Folha de S. Paulo


Luiza e nós

A sociedade está acordando para essa chaga de "bater em mulher" e as mulheres estão assumindo situações que prefeririam nunca ter vivido. Não é fácil se expor. Principalmente, quando a falta de respeito, a agressão e o espancamento já não acontecem pela primeira vez. Geralmente, ao chegar à delegacia e, no caso de pessoas conhecidas, a mulher já passou pela humilhação e pela dor, algumas ou muitas vezes.

Não sei qual é o "trigger point", o gatilho, que a faz sair de casa e ter a coragem de denunciar. Certamente, o medo. Algo de dentro sinaliza que não tem mais conserto e a esperança se vai, a apreensão, a questão do exemplo para os filhos, a percepção de que a autoestima é corroída a cada episódio e... BASTA!

Frequentemente, as semanas ou dias à espera de a crise melhorar e a protelação da partida são determinantes para novas agressões e até uma fatalidade.

O que passa na cabeça das que ficam, que ainda se agarram à ilusão, ao "ruim com ele, pior sem ele", das que temem pela sobrevivência financeira, ou pelos filhos? Ou daquelas que pesam tudo e optam por pagar o preço do conforto e segurança material?

Por que engolir o respeito próprio, inventar histórias de "resgate da relação" e criar o autoengano do amor? Temor de enfrentar a sociedade, a família, as dificuldades reais de sobreviver ou perder status, o receio de não ficar com os filhos pelo poder do outro, de decepcionar amigos e não ser acolhida, da humilhação por ter permitido chegar ao ponto que chegou...

Não há o que não sirva para protelar o ato de coragem. Apesar dessa triste condição em que tantas mulheres ainda se submetem, o que importa é que "bater em mulher" não é mais um tema banalizado.
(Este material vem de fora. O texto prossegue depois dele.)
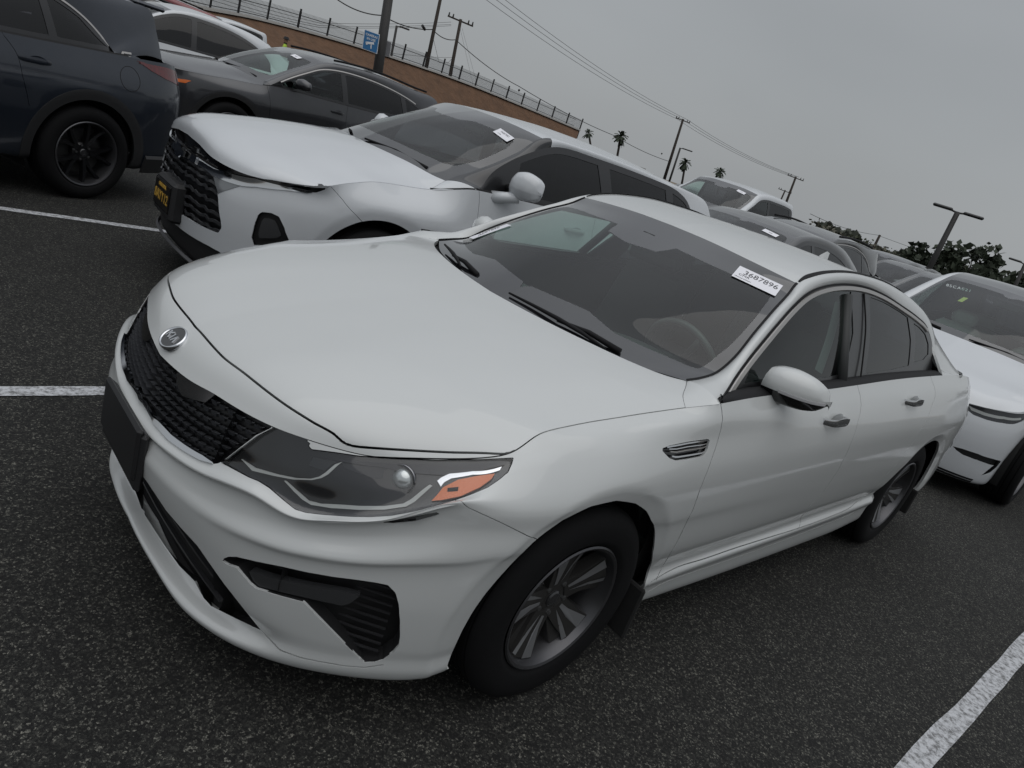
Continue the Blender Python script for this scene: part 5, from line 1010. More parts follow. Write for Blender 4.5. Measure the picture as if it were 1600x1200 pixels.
def hero_details(t):
    PA=MATS['pearl_white_paint'];BK=MATS['gloss_black_plastic'];CH=MATS['chrome'];RB=MATS['black_rubber_trim']
    LB=M('lamp_strip_grey',(.30,.30,.31),.2,coat=.6)
    for s in(-1,1): door_mirror(t,s,(.785,.800,1.035),.188,.142,.120,PA,BK,RB,LB,.115)
    tub=HG['tub']
    for s in(-1,1):
        for xz,par in (((1.27,.907),'front_door'),((2.18,.957),'rear_door')):
            uv=xz_outline_uv(tub,[xz],(0,2),1,1,.2)[0];P,N=tub.at(np.array(uv));door_handle(t,(P[0],P[1]-.002,P[2]),s,.205,CH,PA)
            m=MB()
    W=HG['wind'];PW=M('sticker_paper',(.80,.80,.84),.5);INK=M('print_black',(.03,.03,.035),.6)
    G=M('print_grey',(.25,.25,.28),.6)
    # sticker at the upper near corner: numbers, CMR and small print
    paper_label(t,W,U_STICK,0,0,-1,(.32,-1,.02),[('3687896',.044,.010,.012,.92),('CMR',.018,-.050,-.012,1.2),('VEHICLE REPORT',.009,-.048,-.032,1.0)],PW,INK,.178,.088)
    c=0
    paper_label(t,W,(.335,.865),0,0,1,(1,-.35,.5),[('3687896',.030,0,.012,1.0),('CMR',.012,-.05,-.010,1.2)],PW,INK,.19,.062,.0035)
    # wipers
    for (a,b,c_) in (((.335,-.50,.990),(.262,-.26,.996),(.238,-.02,1.0)),((.262,.20,.99),(.30,.42,.998),(.355,.56,1.004))):
        m=MB();m.tube([a,tuple((np.array(a)+b)/2+np.array([-.004,0,.012])),b],[.011,.009,.006],6);w=m.build('wiper_arm',RB,t,smooth=True)
        p0=np.array(b)-(np.array(c_)-b)*.9;pp=[p0+np.array([0,0,-.004]),(p0+np.array(b))/2+[0,0,.004],np.array(b)+[0,0,.006],(np.array(b)+c_)/2+[0,0,.004],np.array(c_)]
        m=MB();m.tube(pp,[.004,.007,.008,.006,.004],6);m.build('wiper_blade',RB,w,smooth=True)
    # cowl under the windshield edge
    A=HG['cowlc'].copy();V=[];F=[]
    for s in (1,-1):
        b=len(V)
        for p_ in A: V+= [(p_[0]+.004,p_[1]*s,p_[2]-.022),(p_[0]+.075,p_[1]*s,p_[2]-.016)]
        for i in range(len(A)-1): F.append((b+2*i,b+2*i+1,b+2*i+3,b+2*i+2)[::s])
    mk('cowl',V,F,RB,t)
    # roof antenna fin
    m=MB();R=[]
    for q,w_,h_ in ((0,.004,.002),(.3,.016,.030),(.7,.018,.055),(1,.006,.050)): R.append(np.array([(2.50+.14*q,-w_,1.398),(2.50+.14*q,0,1.402+h_),(2.50+.14*q,w_,1.398)]))
    V,F=loft_blob(R);mk('antenna_fin',V,F,PA,t)
U_STICK=(.878,.80)
hero_details(hero)

# ================================================================ the other cars
def onsegX(C,x): return fracx(C,x)
def gen_geo(sp):
    G={};xf,xr,hw,wb=sp['xf'],sp['xr'],sp['hw'],sp['wb'];R=sp.get('round',1.0)
    pl=sp.get('plan') or [(xf,0),(xf+.012,.24*hw),(xf+.045*R,.46*hw),(xf+.13*R,.68*hw),(xf+.26*R,.83*hw),(xf+.44*R,.93*hw),(-.22,.975*hw),(0,.985*hw),(.5,.99*hw),(wb*.5,hw),(wb*.8,hw),(wb,hw),(wb+.42,.985*hw),(wb+.5*(xr-wb)+.12,.95*hw),(xr-.11,.80*hw),(xr-.025,.5*hw),(xr,0)]
    P=Plan(pl);G['plan']=P
    zb,zs,zf,zt=sp.get('zb',.22),sp.get('zs',.22),sp['zf'],sp['zt']
    T=[]
    for q in sp['T']:
        c,o=P.project(q[0],q[1]) if False else (None,None)
        d=(P.C[:,0]-q[0])**2+(P.C[:,1]-q[1])**2;i=int(np.argmin(d));v=np.array(q[:2])-P.C[i];T.append((float(np.interp(P.q[i],P.S,np.arange(len(P.S)))),float(v@P.Nn[i]),q[2]))
    T.sort();f=lambda a,b,t:a+(b-a)*t
    rows=[
     [(0,.12,zb-.05),(5,.11,zb-.04),(7,.13,zs-.02),(11,.13,zs-.02),(16,.14,zb)],
     [(0,.05,zb-.02),(3,.04,zb-.02),(5,.045,zb),(7,.07,zs),(11,.07,zs),(13,.05,zb),(16,.05,zb)],
     [(0,.03,zb+.04),(3,.02,zb+.04),(5,.025,zb+.06),(7,.045,zs+.07),(9,.05,zs+.09),(11,.04,zs+.07),(13,.02,zb+.1),(16,.02,zb+.1)],
     [(0,.006,f(zb,zf,.36)),(3,.004,f(zb,zf,.36)),(5,.006,f(zb,zt,.36)),(7,.015,f(zs,zt,.32)),(9,.030,f(zs,zt,.32)),(11,.015,f(zs,zt,.32)),(16,.0,f(zb,zt,.35))],
     [(0,.0,f(zb,zf,.55)),(3,.0,f(zb,zf,.55)),(5,.002,f(zb,zt,.5)),(7,.002,f(zs,zt,.52)),(9,.010,f(zs,zt,.55)),(11,.002,f(zs,zt,.54)),(16,.0,f(zb,zt,.5))],
     [(0,.012,f(zb,zf,.74)),(3,.010,f(zb,zf,.74)),(5,.008,f(zb,zt,.66)),(7,.0,f(zs,zt,.66)),(9,.0,f(zs,zt,.70)),(11,.0,f(zs,zt,.70)),(16,.006,f(zb,zt,.66))],
     [(0,.03,f(zb,zf,.88)),(3,.03,f(zb,zf,.88)),(5,.03,f(zb,zt,.80)),(7,.02,f(zs,zt,.80)),(9,.012,f(zs,zt,.85)),(11,.012,f(zs,zt,.85)),(16,.02,f(zb,zt,.83))]]
    rows=sp.get('rows',rows)+[T]
    G['tub']=tub(P,rows,sp.get('sub',[2,3,4,5,4,5,6]),nu=sp.get('nu',300),arches=[(0,sp['wr'],sp['ar'],sp['ar']+.07,.014),(wb,sp['wr'],sp['ar'],sp['ar']+.07,.014)],smooth=1.5)
    Tt=G['tub'].G[:,-1];S=np.linspace(0,P.S[-1],len(Tt))
    def top(c0,c1,n):
        q=np.linspace(P.c2s(c0),P.c2s(c1),n);return np.stack([np.interp(q,S,Tt[:,k]) for k in range(3)],1)
    G['top']=top
    inner=[[(c,o+(.06 if i else .02),z) for c,o,z in rows[i]] for i in (0,3,5)]+[[(c,o+.05,z-.03) for c,o,z in T]]
    G['inner']=tub(P,inner,[4,4,4],nu=120)
    cH,cC=sp['cH'],sp['cC'];I0=np.array(sp['I'][0],float)
    n=sp.get('nh',46);F=top(0,cH,n);sd=top(cH,cC,n);G['seam']=np.stack([sd[-1]*(1-t)+I0*t for t in np.linspace(0,1,8)])
    side=resample(np.vstack([sd,G['seam'][1:]]),n+10);cowl=smooth_curve(sp['cowl']+[tuple(I0)],n);cen=smooth_curve([tuple(F[0])]+sp['hc']+[tuple(cowl[0])],n+10);side[0]=F[-1]
    G['cowl']=cowl;G['hood']=orient(coons(F,cowl,cen,side,gblend(n,sp.get('gh',2.4))),(0,0,0),sym_v0=True)
    G['I']=smooth_curve(sp['I'],160);G['O']=smooth_curve(sp['O'],160);xh,xR=sp['xh'],sp['xR']
    O,I=pair_rail(G['O'],G['I'],[(0,0),(fracx(G['O'],xh+sp.get('dO',.06)),fracx(G['I'],xh)),(fracx(G['O'],(xh+xR)/2),fracx(G['I'],(xh+xR)/2)),(fracx(G['O'],sp.get('xRO',xR)),fracx(G['I'],xR)),(1,1)],160)
    G['rail']=orient(strip(O,I,12,sp.get('rb',.018)),(wb/2,0,.6))
    G['foot']=orient(np.stack([resample(G['seam'],12)*(1-t)+resample(G['rail'].G[0],12)*t for t in np.linspace(0,1,6)]),(wb/2,0,.3))
    Tb=top(cC,13.2,160);Bi=Tb.copy();k=np.clip((Bi[:,0]-G['O'][0,0])/.15,0,1);Bi[:,1]-=.012+sp.get('ledge',.035)*k;Bi[:,2]+=.004
    im=int(np.argmax(G['O'][:,0]));im=im if im>20 else len(G['O']);xo1=sp['xO1'];Ou=G['O'][:int(np.argmax(G['O'][:,0]>=xo1)) or None]
    G['side']=orient(sheet(Bi,Ou,G['O'][0,0]+.01,xo1-.006,110,18,.012),(wb/2,0,.6))
    m=(Tb[:,0]<xo1+.1);G['ledge']=orient(strip(Tb[m],Bi[m],6,.008),(wb/2,0,.6))
    Of=G['O'][G['O'][:,0]>=xo1-.01];Of=Of[np.argmin(np.abs(Of[:,0]-xo1)):] if len(Of) else G['O'][-5:]
    low=G['O'][int(len(G['O'])*.5):];low=low[low[:,0]>xo1-.02]
    tf=np.stack([low[:,0],np.interp(low[:,0],Tb[:,0],Tb[:,1]),np.minimum(low[:,2],np.interp(low[:,0],Tb[:,0],Tb[:,2]))],1)
    G['fill']=orient(strip(tf,low,5,.002),(wb*.9,0,.6))
    ws=G['I'][:int(np.argmin(np.abs(G['I'][:,0]-xh)))+1];ws=resample(ws,40);wf=cowl.copy();wf[:,0]+=.03*(1-np.linspace(0,1,n)**2);wf[:,2]-=.018*(1-np.linspace(0,1,n)**3);wf[-1]=ws[0]
    wt=smooth_curve(sp['hdr']+[tuple(ws[-1])],n);wc=smooth_curve([tuple(wf[0])]+sp.get('wc',[])+[tuple(wt[0])],40) if sp.get('wc') else resample(np.array([wf[0],wt[0]]),40)
    if not sp.get('wc'): t=np.linspace(0,1,40);wc[:,2]+=.045*np.sin(np.pi*t)
    G['wind']=orient(coons(wf,wt,wc,ws,gblend(n,2.0)),(1,0,.4),sym_v0=True)
    i0=int(np.argmin(np.abs(G['I'][:,0]-xh)));i1=int(np.argmin(np.abs(G['I'][:,0]-xR)));rs=resample(G['I'][i0:i1+1],50);rs[0]=wt[-1]
    rr=smooth_curve(sp['rrear']+[tuple(rs[-1])],n);rc=smooth_curve([tuple(wt[0])]+sp['rc']+[tuple(rr[0])],50);G['roof']=orient(coons(wt,rr,rc,rs,gblend(n,2.2)),(1.5,0,.8),sym_v0=True)
    bs=resample(G['I'][i1:],30);bs[0]=rs[-1];br=smooth_curve(sp['back']+[tuple(bs[-1])],n);bc=resample(np.array([rr[0],br[0]]),30);G['back']=orient(coons(rr,br,bc,bs,gblend(n,2.0)),(2,0,.6),sym_v0=True)
    c1=sp.get('cD',13.2);ds=top(c1,14.2,20);ds=resample(np.vstack([bs[-1:],ds]),20);dr=top(14.2,16,n)[::-1];dc=resample(np.array([br[0],dr[0]]),20);G['deck']=orient(coons(br,dr,dc,ds,gblend(n,2.0)),(2,0,.4),sym_v0=True)
    return G
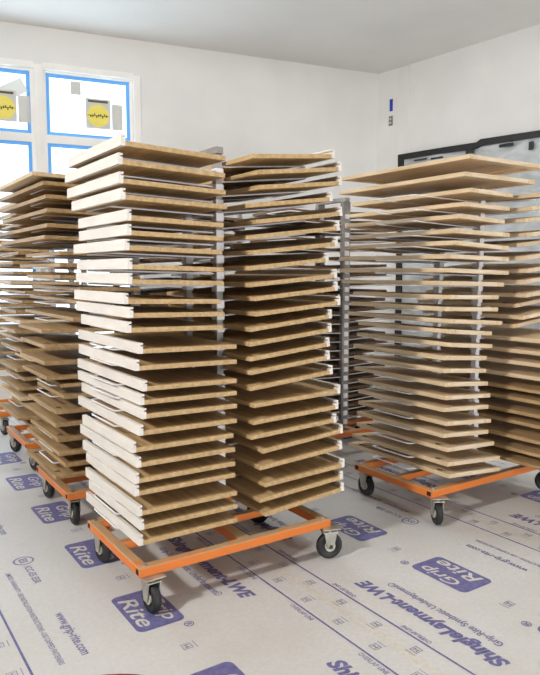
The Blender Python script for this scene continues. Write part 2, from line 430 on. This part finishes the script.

Suscita indignação e repúdio!

Desde a vitória de milhares de mulheres que se engajaram, denunciaram e redigiram a hoje consagrada Lei Maria da Penha, acabou-se aquela conversa antiga: "em briga de marido e mulher ninguém mete a colher". Bateu em Luíza, bateu em todas nós.

Não importa se foi ou não agressiva; se ambos tinham interesses na manutenção da relação; se acreditavam nesse amor; se como seres humanos não foram capazes de se apartar quando a incompatibilidade de gênios apontava um caminho perigoso...

A sociedade e a lei não estão mais interessadas.

Não podemos tolerar a violência.

Defendo a aprovação no Senado do projeto que confere a delegados e delegadas poder para assumir medidas protetivas, desde que em ato contínuo encaminhem para juiz e autor da agressão suas decisões — essa inclusão agilizará e ampliará o atendimento e afastamento do agressor de perto da vítima. Salvaremos vidas. É o que mais importa.